Tuesday, October 18, 2011

Reify Wall Street

Try telling zealous patriots or ardent fans of a professional (corporate) sports team that their feelings of loyalty and allegiance are misplaced. 

Once an institution is reified and bestowed (linguistically or legally) with person status, it then becomes a potential target for our sympathy, empathy, respect, affection, and our anger and derision as well.  All of these psychological postures are misplaced, of course.  Institutions are conceptual constructions: organizational technologies designed to facilitate the coordination and direction of human behavior toward nonhuman ends.  They can neither appreciate nor return our feelings. 

Enter occupy Wall Street.

Who or what is the target of the protest message? There are numerous specific individuals “occupying” positions of power within the machine’s organizational structure who deserve the guillotine—or worse.  But the protest—at least in my corner of the occupy movement—seems to be directed primarily at abstractions such as “the corporate system” or “greedy banks” or “capitalism” or “rich motherfuckers.” 

It is clear to just about everyone that “the system” is the source of the problem.  One would think, then, that the obvious solution is to eliminate the system. 

One would think. 

But this thought appears to remain sequestered in the minds of a few anarchists.  The majority of the occupiers want to reign-in corporate power, apply various patches and tweaks to the wealth-distribution process, and then get on with business as usual.  The emphasis on nonviolence and non-engagement with the police is open genuflection to the status quo: the system itself must remain in place.

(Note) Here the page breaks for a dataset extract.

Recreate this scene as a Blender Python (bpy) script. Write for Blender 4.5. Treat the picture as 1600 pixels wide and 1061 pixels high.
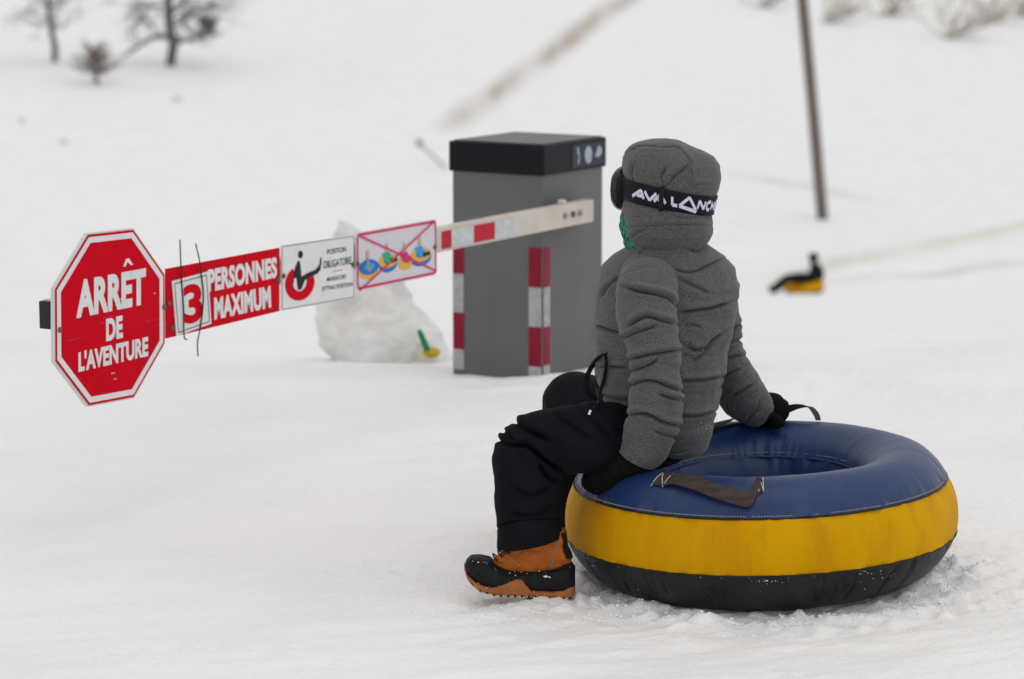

Slaves begging their masters for a little more meat in their Christmas gruel.

What if we actually treated corporations as if they were human beings? What if we acted as if they could actually bleed, actually suffer feelings of grief and insecurity—actually experience all of the physical and psychological pain that they generate for real people? What if we considered all forms of corporate-owned property as the exposed appendages of their physical bodies? What if broken windows and burned delivery vans and shattered computer monitors and severed power lines hurt? What if blocked shipments and crippled communication conduits caused them to feel actual frustration? What if the defacement of a corporate logo on a billboard or building caused them to feel actual humiliation?